Muhammad Al-Hussaini

Smashwords book reviews by Muhammad Al-Hussaini

  • Nothingness on Sep. 03, 2012

    A magisterial cocktail of wit, joyfulness, paranoia and vivid humanity, where superstition and conspiracy collide with little league in a brilliant rollercoaster through the American psyche. Raw colours and beautifully written.
  • '56 on Jan. 01, 2013

    “The lost cause, it's a fever that burns in the Hungarian soul”. Faded Mitteleuropäische café culture, tones of Kodály, Bartók, of coffee and pálinka, set the elegant backdrop to this tragic story of broken humanity. Vivid characterisations, with clear biographical undertones, shape the evolving relationships of the nascent activists, from their first artfully shifting round the black market margins of the brutal state, then standing four-square before its heavy artillery.
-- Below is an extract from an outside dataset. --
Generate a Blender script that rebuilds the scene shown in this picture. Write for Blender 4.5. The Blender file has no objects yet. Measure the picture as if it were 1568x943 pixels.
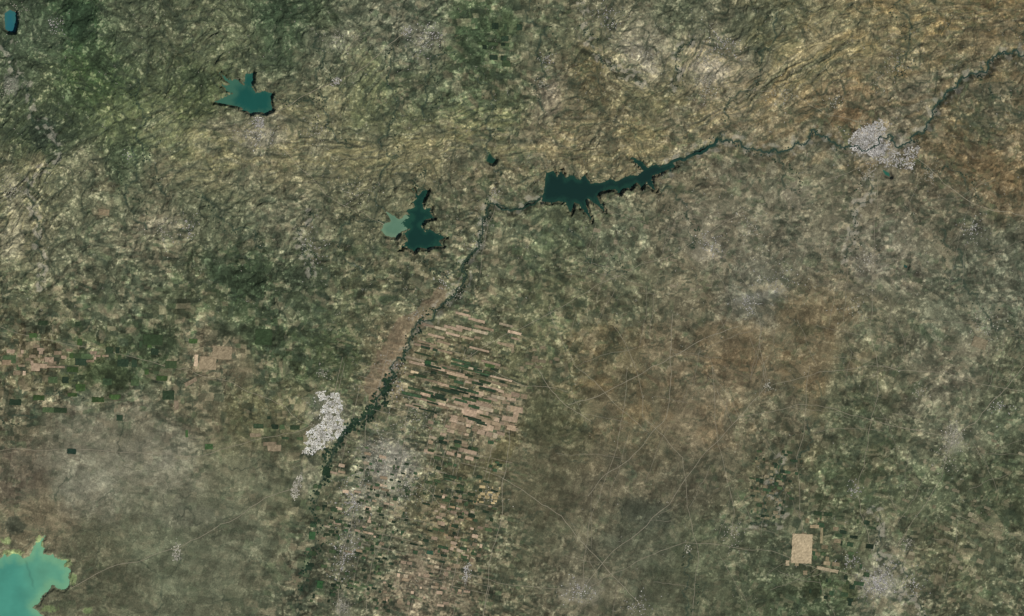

In the corridors of bruises and broken ribs, the ÁVH (secret police) interject into Horvath's intricate and pastel human narrative of rural family gatherings and urban literary friends, the cold savagery of a system whose suffocating suspicion lends a substratum of fear to daily human encounter. From the boldness of Béla's failed heroism with the student protestors against the Soviet tanks, to the desperate flight of Gizi and infant Elek to the West, this historical novel interjects into the little lives of its protagonists the high machinations of the men of power, the betrayal of a people by their promises, and the spirit of human grace and kindness in the face of impossible odds.